= Data supplied =
>> start

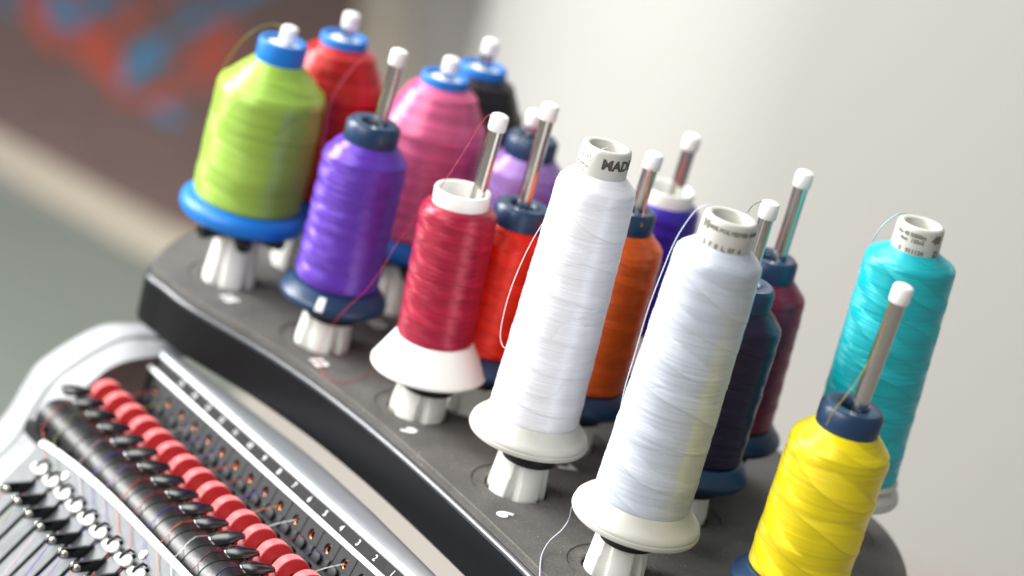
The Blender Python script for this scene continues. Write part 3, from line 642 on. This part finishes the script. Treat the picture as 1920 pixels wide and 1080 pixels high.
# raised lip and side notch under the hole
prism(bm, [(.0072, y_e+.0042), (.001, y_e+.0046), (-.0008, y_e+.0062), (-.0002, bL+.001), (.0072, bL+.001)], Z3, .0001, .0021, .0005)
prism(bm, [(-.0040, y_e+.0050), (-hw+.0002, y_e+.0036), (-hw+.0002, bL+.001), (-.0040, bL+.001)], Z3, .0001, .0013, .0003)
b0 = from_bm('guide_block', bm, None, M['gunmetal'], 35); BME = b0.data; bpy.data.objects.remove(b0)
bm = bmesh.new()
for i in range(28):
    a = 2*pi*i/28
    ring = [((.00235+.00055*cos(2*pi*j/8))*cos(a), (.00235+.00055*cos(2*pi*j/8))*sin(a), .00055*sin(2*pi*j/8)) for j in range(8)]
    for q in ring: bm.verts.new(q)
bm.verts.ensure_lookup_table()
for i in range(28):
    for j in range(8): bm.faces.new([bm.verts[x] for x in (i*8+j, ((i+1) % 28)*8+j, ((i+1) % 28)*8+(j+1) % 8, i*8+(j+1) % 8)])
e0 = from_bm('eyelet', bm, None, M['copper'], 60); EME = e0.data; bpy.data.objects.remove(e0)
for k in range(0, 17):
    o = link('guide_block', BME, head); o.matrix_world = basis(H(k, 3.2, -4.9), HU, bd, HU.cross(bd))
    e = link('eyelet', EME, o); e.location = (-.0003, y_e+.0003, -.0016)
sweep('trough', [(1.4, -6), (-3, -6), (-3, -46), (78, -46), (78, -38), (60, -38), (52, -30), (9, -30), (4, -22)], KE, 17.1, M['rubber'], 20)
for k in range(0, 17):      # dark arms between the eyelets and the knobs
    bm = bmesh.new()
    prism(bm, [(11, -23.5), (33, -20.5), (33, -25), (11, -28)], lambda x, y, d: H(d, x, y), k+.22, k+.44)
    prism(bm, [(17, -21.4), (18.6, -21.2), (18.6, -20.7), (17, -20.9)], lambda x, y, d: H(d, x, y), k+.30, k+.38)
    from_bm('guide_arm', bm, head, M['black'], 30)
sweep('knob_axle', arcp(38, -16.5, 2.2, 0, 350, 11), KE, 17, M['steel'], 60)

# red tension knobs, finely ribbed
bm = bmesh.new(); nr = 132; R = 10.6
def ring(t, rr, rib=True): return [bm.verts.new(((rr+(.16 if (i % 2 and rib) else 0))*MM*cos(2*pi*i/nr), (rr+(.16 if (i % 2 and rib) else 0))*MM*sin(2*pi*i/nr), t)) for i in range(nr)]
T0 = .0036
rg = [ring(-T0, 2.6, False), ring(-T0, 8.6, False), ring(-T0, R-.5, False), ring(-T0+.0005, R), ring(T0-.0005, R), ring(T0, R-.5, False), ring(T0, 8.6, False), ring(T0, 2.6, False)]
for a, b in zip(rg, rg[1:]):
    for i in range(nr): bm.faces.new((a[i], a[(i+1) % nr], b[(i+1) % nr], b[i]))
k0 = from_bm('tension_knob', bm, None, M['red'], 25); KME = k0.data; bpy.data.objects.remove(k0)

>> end
>> start

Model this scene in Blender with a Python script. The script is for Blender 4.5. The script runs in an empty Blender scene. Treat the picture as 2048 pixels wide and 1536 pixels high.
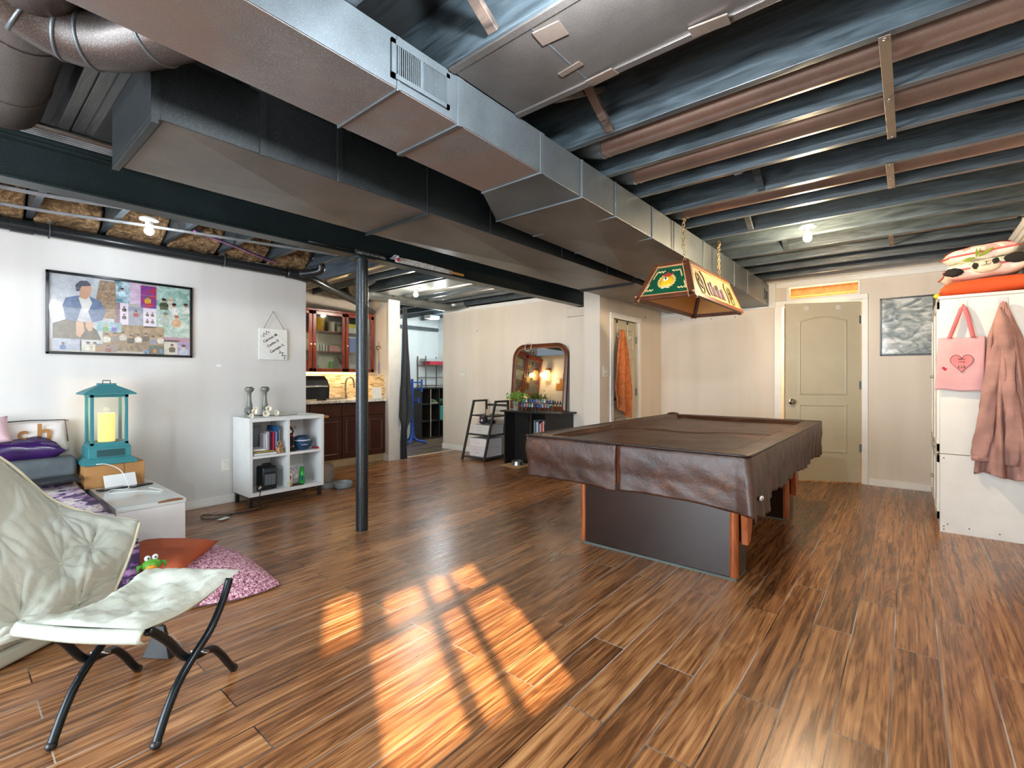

>> end

= What to work on =
State how many lines of the records hold the string "script", and nothing else.

= Exercise response =
2